**Raw data**
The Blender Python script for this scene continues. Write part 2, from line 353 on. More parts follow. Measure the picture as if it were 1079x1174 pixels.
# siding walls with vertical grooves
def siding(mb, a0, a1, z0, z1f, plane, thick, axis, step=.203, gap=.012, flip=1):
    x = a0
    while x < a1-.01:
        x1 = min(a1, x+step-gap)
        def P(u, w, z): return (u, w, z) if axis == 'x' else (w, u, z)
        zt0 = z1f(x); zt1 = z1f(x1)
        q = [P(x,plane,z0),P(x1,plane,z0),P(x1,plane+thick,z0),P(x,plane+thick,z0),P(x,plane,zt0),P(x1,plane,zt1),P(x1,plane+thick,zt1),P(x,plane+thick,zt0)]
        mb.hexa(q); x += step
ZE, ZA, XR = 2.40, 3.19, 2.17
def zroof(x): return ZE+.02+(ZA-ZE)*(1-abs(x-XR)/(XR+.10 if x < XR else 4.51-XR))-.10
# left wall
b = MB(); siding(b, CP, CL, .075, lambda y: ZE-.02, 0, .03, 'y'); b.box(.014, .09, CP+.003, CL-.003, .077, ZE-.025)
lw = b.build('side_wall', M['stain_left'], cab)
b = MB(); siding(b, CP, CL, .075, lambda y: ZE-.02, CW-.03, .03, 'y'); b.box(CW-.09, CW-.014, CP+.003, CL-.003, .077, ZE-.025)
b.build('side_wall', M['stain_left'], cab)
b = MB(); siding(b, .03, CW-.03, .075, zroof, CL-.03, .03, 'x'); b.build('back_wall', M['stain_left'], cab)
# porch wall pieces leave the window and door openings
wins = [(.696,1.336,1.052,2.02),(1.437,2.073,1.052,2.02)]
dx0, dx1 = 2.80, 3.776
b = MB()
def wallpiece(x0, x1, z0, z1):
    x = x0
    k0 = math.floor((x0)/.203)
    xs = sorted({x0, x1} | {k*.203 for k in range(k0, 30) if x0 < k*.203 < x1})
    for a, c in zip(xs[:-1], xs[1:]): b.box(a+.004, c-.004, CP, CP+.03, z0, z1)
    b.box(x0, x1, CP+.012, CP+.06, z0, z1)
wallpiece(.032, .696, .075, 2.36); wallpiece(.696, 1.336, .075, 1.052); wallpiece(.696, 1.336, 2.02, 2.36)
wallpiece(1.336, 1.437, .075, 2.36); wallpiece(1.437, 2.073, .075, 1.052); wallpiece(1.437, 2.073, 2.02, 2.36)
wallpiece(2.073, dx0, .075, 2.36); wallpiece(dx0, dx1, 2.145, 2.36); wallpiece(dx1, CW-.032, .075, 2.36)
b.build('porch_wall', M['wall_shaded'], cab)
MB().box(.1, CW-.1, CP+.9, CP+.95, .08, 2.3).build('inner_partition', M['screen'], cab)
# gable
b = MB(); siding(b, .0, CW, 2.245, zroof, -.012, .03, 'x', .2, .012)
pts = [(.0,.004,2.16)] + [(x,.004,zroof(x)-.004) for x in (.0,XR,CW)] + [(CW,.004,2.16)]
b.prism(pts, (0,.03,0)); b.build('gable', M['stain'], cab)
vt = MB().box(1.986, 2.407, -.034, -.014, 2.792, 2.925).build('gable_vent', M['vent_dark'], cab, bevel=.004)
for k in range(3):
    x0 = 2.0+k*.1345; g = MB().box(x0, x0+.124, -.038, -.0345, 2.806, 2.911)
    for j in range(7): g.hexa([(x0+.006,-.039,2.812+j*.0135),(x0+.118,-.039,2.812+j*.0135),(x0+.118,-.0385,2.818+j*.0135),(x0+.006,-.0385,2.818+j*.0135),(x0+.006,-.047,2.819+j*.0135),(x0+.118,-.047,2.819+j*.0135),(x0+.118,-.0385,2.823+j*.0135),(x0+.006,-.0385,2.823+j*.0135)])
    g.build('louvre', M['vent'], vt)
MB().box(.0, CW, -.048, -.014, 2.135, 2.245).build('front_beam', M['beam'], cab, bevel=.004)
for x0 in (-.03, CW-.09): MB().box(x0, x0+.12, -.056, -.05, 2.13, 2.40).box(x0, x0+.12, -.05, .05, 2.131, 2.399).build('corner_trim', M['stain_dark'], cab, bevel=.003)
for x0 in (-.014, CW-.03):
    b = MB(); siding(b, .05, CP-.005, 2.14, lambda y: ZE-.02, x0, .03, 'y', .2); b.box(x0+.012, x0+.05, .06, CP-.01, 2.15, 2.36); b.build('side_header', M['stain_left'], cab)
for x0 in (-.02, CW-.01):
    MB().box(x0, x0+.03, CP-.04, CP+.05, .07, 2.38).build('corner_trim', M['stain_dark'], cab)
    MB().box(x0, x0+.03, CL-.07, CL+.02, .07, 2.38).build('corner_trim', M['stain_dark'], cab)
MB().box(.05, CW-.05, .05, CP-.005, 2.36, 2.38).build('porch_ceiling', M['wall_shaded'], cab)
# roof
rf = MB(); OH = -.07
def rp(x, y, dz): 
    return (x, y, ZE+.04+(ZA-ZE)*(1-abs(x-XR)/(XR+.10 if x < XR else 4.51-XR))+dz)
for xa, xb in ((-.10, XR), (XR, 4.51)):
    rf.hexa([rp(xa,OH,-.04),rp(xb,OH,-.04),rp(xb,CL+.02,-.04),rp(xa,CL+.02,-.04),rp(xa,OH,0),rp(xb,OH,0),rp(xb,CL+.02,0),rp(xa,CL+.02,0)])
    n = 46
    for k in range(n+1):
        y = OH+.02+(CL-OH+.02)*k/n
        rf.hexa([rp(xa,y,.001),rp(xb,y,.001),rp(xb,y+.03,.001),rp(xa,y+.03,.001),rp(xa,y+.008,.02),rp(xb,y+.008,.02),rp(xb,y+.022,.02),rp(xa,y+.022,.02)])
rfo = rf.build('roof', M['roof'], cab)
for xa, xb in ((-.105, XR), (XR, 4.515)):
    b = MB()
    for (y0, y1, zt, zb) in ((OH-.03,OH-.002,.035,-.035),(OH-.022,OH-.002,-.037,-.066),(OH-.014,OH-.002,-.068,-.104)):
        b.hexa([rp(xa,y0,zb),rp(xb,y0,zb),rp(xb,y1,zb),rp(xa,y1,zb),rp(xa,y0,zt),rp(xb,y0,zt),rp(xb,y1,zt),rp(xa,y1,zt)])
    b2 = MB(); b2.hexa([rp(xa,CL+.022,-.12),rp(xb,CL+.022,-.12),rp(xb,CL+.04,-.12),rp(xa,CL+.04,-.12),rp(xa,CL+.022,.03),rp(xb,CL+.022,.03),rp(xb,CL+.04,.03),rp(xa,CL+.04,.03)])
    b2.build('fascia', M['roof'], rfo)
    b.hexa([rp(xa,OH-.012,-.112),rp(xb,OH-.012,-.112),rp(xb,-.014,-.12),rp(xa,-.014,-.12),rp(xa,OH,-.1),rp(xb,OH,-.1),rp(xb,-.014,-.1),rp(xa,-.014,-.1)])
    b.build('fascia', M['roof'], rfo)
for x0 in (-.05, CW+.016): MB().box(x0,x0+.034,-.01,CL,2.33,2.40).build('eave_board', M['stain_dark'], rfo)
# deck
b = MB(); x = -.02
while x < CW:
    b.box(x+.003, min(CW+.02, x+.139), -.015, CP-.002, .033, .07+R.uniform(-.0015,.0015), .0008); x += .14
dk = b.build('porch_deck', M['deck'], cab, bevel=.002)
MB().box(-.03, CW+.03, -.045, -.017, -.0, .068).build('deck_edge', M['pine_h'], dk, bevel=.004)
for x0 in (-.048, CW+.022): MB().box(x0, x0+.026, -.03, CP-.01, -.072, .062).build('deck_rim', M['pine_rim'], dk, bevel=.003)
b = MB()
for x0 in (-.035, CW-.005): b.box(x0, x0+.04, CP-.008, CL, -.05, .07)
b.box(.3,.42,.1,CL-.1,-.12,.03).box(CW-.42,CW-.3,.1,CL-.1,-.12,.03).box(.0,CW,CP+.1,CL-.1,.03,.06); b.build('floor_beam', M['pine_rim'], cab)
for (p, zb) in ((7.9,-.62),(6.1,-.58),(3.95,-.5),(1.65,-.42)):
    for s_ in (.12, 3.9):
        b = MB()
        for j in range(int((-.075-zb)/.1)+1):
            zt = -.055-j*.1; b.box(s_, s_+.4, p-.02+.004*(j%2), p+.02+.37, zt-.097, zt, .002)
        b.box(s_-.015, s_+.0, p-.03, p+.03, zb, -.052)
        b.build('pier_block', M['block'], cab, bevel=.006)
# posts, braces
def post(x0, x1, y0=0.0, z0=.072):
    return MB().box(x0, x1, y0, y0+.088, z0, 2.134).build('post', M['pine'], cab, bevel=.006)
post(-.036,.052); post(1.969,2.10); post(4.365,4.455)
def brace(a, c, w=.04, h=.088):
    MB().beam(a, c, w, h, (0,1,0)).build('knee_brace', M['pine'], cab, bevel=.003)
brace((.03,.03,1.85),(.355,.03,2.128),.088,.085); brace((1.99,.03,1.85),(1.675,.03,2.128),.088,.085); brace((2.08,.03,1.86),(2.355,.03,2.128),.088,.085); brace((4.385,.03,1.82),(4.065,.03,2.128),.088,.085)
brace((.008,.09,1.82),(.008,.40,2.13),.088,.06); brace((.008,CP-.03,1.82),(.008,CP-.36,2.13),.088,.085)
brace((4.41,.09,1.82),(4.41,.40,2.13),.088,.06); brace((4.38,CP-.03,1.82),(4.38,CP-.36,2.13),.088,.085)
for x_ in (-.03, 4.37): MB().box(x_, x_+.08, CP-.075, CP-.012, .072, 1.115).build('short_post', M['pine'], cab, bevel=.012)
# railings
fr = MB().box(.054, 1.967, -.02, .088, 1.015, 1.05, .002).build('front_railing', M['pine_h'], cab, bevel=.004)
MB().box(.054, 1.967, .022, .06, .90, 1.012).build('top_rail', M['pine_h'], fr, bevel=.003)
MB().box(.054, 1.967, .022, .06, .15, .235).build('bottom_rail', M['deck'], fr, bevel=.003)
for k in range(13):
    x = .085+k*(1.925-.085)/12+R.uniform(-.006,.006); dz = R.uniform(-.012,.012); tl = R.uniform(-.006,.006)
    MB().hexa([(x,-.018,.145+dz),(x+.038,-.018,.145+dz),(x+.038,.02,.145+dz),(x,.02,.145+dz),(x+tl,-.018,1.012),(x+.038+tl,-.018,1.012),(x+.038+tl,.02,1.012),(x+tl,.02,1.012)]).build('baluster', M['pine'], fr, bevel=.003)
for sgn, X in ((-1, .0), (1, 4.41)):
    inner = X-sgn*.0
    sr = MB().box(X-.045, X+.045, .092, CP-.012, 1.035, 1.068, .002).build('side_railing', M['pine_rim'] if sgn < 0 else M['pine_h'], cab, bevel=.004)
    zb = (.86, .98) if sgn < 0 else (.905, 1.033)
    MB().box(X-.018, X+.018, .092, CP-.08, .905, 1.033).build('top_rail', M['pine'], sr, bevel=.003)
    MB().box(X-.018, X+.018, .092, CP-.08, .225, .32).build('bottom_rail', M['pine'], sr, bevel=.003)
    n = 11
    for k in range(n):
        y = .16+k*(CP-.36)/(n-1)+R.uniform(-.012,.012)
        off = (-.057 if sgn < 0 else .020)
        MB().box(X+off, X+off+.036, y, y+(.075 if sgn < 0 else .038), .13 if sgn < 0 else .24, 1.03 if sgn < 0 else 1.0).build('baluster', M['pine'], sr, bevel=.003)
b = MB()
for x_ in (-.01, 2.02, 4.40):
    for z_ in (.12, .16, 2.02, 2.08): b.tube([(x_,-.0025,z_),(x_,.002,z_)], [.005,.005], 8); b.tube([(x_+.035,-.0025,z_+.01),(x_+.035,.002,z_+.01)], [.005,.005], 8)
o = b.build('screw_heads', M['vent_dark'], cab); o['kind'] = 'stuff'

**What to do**
Pick out the lines that include the word "zroof" and write them out.

**Exercise output**
def zroof(x): return ZE+.02+(ZA-ZE)*(1-abs(x-XR)/(XR+.10 if x < XR else 4.51-XR))-.10
b = MB(); siding(b, .03, CW-.03, .075, zroof, CL-.03, .03, 'x'); b.build('back_wall', M['stain_left'], cab)
b = MB(); siding(b, .0, CW, 2.245, zroof, -.012, .03, 'x', .2, .012)
pts = [(.0,.004,2.16)] + [(x,.004,zroof(x)-.004) for x in (.0,XR,CW)] + [(CW,.004,2.16)]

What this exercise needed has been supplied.